EXERCISE DIRECTIONS :: Print exactly the lines from the first one down to the line that contains "SC.camera = co", both included, and skip the pictures.
********
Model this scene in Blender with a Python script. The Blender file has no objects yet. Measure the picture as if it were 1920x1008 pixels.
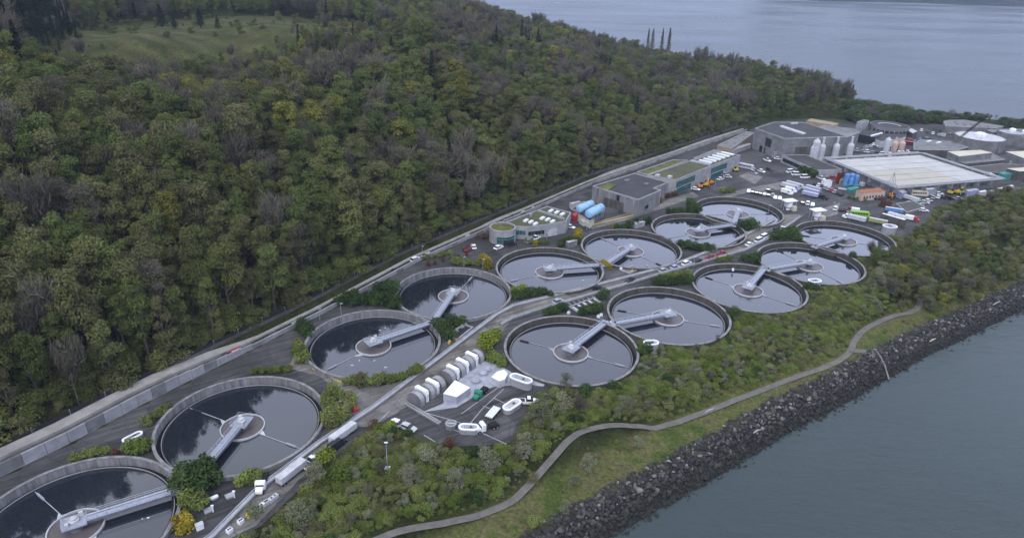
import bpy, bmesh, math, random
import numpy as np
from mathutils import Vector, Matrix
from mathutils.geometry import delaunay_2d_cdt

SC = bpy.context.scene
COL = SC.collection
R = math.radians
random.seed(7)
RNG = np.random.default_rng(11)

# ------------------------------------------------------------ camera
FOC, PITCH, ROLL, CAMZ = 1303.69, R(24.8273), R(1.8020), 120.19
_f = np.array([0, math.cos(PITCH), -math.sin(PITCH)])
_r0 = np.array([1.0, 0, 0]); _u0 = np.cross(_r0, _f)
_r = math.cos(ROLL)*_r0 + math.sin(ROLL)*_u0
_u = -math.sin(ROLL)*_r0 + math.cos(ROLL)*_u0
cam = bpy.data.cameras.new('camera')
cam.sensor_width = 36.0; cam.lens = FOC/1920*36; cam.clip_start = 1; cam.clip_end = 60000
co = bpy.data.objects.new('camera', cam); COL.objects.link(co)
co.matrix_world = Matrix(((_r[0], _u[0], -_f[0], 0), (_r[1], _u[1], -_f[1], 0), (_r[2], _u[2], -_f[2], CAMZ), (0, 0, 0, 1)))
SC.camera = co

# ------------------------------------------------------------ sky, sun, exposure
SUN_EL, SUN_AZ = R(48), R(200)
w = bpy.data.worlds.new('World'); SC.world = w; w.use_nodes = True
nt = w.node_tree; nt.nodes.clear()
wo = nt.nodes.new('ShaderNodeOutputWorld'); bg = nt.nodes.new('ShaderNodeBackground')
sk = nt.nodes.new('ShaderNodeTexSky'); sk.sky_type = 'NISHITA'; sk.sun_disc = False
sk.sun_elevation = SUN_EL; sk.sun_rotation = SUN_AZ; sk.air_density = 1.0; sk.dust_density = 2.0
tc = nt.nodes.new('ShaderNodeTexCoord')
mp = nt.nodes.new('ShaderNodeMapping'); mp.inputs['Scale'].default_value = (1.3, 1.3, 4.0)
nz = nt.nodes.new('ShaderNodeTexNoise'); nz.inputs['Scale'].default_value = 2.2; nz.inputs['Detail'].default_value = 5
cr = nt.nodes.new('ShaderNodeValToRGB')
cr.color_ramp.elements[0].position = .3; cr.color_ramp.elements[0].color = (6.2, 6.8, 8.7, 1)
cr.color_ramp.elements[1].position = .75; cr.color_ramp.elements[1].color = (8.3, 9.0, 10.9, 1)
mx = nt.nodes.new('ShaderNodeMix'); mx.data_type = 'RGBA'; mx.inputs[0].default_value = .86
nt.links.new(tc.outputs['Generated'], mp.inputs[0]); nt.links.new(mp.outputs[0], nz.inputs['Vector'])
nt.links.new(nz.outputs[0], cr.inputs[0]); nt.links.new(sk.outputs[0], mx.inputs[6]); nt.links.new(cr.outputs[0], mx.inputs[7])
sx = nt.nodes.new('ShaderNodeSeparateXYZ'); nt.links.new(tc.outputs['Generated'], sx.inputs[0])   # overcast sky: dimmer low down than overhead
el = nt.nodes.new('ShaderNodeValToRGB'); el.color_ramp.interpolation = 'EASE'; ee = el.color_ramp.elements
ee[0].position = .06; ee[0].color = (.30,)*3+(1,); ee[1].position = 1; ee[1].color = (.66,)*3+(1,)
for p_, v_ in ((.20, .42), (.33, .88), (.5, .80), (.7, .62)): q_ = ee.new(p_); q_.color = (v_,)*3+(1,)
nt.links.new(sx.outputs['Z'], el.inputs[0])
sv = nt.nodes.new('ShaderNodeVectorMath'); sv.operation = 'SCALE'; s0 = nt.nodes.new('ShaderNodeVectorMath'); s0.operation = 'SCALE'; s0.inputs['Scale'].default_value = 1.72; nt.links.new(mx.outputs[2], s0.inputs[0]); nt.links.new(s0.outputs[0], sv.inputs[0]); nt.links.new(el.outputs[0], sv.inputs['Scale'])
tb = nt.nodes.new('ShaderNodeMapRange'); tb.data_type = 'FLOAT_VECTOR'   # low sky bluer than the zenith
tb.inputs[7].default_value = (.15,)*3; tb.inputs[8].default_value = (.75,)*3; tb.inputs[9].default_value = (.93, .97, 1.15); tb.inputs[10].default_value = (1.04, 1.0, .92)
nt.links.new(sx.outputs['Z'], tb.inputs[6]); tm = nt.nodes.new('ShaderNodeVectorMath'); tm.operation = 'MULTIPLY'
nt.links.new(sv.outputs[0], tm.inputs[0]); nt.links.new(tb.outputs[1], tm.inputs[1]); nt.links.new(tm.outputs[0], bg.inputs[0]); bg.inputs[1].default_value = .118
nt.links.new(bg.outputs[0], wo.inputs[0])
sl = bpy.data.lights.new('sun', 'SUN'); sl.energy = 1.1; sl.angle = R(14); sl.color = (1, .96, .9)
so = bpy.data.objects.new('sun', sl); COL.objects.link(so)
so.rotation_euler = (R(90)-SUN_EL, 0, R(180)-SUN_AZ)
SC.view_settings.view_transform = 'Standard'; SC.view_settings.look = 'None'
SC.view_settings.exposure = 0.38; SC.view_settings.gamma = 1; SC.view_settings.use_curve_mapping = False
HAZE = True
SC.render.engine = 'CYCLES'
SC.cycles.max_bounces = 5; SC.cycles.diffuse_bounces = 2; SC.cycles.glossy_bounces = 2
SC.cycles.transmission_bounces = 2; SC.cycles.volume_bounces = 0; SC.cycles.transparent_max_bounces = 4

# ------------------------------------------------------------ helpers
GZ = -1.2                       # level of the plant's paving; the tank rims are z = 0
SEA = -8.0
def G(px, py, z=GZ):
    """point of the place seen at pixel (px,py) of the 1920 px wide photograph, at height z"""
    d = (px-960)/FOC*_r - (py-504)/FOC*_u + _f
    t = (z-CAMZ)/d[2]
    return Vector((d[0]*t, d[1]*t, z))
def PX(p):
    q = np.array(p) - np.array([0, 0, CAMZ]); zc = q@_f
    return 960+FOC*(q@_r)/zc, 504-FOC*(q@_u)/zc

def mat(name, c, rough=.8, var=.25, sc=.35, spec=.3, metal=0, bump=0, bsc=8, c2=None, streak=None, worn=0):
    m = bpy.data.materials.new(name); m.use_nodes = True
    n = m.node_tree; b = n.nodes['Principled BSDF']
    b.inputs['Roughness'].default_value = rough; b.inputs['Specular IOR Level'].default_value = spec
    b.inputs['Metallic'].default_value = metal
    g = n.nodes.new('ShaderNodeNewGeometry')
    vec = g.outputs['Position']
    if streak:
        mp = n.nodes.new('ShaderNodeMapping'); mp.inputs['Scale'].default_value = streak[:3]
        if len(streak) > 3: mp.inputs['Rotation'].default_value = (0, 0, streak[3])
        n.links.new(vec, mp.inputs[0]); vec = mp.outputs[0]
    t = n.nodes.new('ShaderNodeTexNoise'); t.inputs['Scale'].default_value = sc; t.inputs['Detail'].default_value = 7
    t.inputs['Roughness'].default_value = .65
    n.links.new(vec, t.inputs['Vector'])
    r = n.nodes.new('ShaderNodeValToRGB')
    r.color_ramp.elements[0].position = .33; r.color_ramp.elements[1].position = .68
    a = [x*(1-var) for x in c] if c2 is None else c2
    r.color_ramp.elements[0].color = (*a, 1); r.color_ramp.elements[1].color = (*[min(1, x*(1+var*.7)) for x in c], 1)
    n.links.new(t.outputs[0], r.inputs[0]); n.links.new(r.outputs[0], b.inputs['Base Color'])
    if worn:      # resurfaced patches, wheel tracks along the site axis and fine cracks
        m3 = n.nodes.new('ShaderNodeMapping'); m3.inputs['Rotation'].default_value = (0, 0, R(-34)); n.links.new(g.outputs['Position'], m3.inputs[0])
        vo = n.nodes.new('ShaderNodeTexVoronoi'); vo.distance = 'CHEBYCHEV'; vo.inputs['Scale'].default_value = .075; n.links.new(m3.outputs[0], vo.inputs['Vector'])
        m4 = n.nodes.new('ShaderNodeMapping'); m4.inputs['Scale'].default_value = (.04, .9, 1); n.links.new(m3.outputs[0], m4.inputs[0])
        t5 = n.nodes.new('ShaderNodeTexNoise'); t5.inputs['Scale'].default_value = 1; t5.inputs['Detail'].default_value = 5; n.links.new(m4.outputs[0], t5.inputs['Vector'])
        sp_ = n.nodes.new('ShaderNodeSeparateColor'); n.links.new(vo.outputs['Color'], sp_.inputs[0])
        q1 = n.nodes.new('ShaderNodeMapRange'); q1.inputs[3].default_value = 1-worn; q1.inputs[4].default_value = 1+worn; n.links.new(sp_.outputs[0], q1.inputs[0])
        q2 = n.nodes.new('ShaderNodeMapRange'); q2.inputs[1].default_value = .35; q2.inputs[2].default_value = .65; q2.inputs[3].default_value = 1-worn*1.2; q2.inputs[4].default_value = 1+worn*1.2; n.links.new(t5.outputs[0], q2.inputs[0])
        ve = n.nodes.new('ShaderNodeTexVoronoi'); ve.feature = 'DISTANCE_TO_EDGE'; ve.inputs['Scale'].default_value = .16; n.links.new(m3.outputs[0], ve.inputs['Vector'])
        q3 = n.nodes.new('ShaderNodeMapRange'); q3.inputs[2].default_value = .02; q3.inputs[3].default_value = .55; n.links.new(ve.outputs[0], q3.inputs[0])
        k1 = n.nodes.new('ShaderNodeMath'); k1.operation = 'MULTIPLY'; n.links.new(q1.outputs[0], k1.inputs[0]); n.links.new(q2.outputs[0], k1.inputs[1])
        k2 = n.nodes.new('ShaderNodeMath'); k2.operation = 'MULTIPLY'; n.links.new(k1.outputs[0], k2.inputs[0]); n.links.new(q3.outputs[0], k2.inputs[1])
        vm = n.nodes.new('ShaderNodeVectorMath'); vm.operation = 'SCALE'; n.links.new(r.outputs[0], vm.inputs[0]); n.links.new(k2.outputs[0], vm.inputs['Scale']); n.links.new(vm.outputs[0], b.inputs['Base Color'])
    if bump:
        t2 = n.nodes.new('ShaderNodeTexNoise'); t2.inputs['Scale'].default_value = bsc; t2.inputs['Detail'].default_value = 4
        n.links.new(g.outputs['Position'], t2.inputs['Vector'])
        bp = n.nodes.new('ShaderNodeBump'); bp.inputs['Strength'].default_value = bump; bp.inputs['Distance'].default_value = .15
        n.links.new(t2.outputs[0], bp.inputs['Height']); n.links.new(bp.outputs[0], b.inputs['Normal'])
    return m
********
WRITTEN SOLUTION ::
Model this scene in Blender with a Python script. The Blender file has no objects yet. Measure the picture as if it were 1920x1008 pixels.
import bpy, bmesh, math, random
import numpy as np
from mathutils import Vector, Matrix
from mathutils.geometry import delaunay_2d_cdt

SC = bpy.context.scene
COL = SC.collection
R = math.radians
random.seed(7)
RNG = np.random.default_rng(11)

# ------------------------------------------------------------ camera
FOC, PITCH, ROLL, CAMZ = 1303.69, R(24.8273), R(1.8020), 120.19
_f = np.array([0, math.cos(PITCH), -math.sin(PITCH)])
_r0 = np.array([1.0, 0, 0]); _u0 = np.cross(_r0, _f)
_r = math.cos(ROLL)*_r0 + math.sin(ROLL)*_u0
_u = -math.sin(ROLL)*_r0 + math.cos(ROLL)*_u0
cam = bpy.data.cameras.new('camera')
cam.sensor_width = 36.0; cam.lens = FOC/1920*36; cam.clip_start = 1; cam.clip_end = 60000
co = bpy.data.objects.new('camera', cam); COL.objects.link(co)
co.matrix_world = Matrix(((_r[0], _u[0], -_f[0], 0), (_r[1], _u[1], -_f[1], 0), (_r[2], _u[2], -_f[2], CAMZ), (0, 0, 0, 1)))
SC.camera = co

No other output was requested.